## REQUEST
Restate each line of the listing exactly, without carrying over any pictures.

####

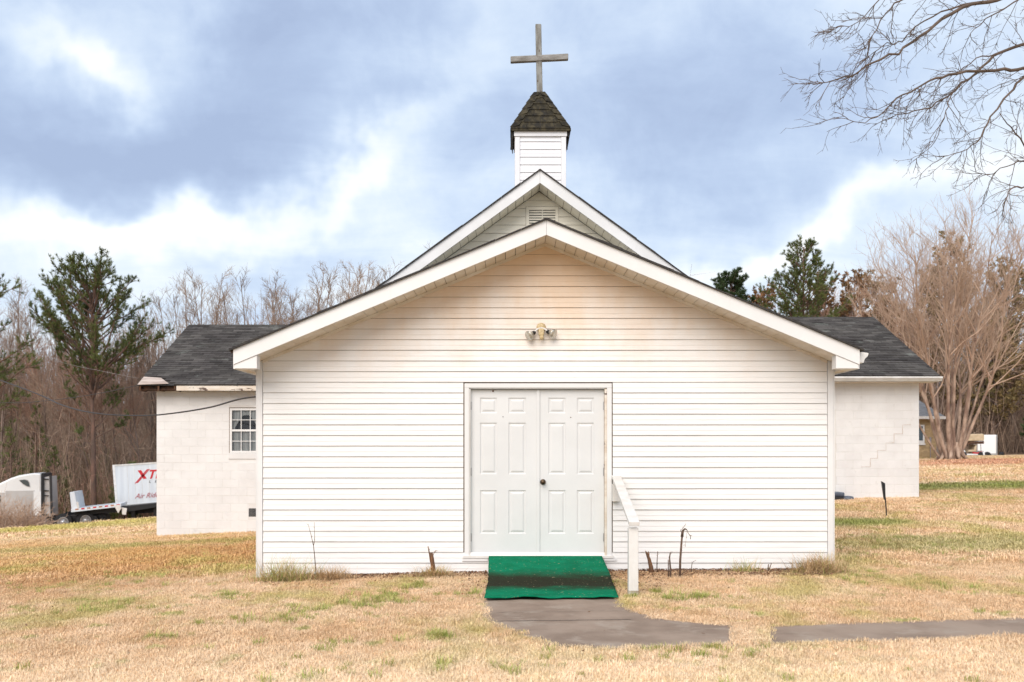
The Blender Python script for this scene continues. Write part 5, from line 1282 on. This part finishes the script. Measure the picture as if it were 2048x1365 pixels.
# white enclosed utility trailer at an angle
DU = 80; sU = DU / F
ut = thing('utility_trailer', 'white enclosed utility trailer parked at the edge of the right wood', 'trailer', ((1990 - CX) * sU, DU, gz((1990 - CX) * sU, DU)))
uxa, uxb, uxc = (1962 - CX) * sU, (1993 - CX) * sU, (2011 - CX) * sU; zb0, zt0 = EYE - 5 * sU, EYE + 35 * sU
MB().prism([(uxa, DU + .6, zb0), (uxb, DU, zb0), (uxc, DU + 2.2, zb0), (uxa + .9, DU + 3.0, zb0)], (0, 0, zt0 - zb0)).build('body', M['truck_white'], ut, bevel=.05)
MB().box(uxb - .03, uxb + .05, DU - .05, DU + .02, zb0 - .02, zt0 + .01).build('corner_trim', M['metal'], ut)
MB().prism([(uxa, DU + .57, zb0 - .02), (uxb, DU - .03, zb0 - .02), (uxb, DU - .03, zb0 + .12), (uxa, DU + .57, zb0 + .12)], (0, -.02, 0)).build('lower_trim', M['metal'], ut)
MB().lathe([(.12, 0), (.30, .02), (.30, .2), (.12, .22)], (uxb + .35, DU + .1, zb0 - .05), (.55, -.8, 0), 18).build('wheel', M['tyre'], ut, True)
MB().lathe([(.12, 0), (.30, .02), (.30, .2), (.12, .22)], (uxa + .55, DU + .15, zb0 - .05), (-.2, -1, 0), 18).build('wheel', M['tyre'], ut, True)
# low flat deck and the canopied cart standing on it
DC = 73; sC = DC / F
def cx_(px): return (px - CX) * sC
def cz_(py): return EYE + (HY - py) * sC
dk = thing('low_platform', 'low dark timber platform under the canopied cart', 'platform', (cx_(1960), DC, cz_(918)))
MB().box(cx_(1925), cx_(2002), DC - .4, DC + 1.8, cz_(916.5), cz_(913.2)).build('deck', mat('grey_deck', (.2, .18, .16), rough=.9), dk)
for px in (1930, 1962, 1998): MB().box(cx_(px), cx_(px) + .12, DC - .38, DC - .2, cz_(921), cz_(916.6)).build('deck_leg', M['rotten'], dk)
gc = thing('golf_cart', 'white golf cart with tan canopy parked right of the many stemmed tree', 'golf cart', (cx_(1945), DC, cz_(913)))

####

## THE SOLUTION
The Blender Python script for this scene continues. Write part 5, from line 1282 on. This part finishes the script. Measure the picture as if it were 2048x1365 pixels.
# white enclosed utility trailer at an angle
DU = 80; sU = DU / F
ut = thing('utility_trailer', 'white enclosed utility trailer parked at the edge of the right wood', 'trailer', ((1990 - CX) * sU, DU, gz((1990 - CX) * sU, DU)))
uxa, uxb, uxc = (1962 - CX) * sU, (1993 - CX) * sU, (2011 - CX) * sU; zb0, zt0 = EYE - 5 * sU, EYE + 35 * sU
MB().prism([(uxa, DU + .6, zb0), (uxb, DU, zb0), (uxc, DU + 2.2, zb0), (uxa + .9, DU + 3.0, zb0)], (0, 0, zt0 - zb0)).build('body', M['truck_white'], ut, bevel=.05)
MB().box(uxb - .03, uxb + .05, DU - .05, DU + .02, zb0 - .02, zt0 + .01).build('corner_trim', M['metal'], ut)
MB().prism([(uxa, DU + .57, zb0 - .02), (uxb, DU - .03, zb0 - .02), (uxb, DU - .03, zb0 + .12), (uxa, DU + .57, zb0 + .12)], (0, -.02, 0)).build('lower_trim', M['metal'], ut)
MB().lathe([(.12, 0), (.30, .02), (.30, .2), (.12, .22)], (uxb + .35, DU + .1, zb0 - .05), (.55, -.8, 0), 18).build('wheel', M['tyre'], ut, True)
MB().lathe([(.12, 0), (.30, .02), (.30, .2), (.12, .22)], (uxa + .55, DU + .15, zb0 - .05), (-.2, -1, 0), 18).build('wheel', M['tyre'], ut, True)
# low flat deck and the canopied cart standing on it
DC = 73; sC = DC / F
def cx_(px): return (px - CX) * sC
def cz_(py): return EYE + (HY - py) * sC
dk = thing('low_platform', 'low dark timber platform under the canopied cart', 'platform', (cx_(1960), DC, cz_(918)))
MB().box(cx_(1925), cx_(2002), DC - .4, DC + 1.8, cz_(916.5), cz_(913.2)).build('deck', mat('grey_deck', (.2, .18, .16), rough=.9), dk)
for px in (1930, 1962, 1998): MB().box(cx_(px), cx_(px) + .12, DC - .38, DC - .2, cz_(921), cz_(916.6)).build('deck_leg', M['rotten'], dk)
gc = thing('golf_cart', 'white golf cart with tan canopy parked right of the many stemmed tree', 'golf cart', (cx_(1945), DC, cz_(913)))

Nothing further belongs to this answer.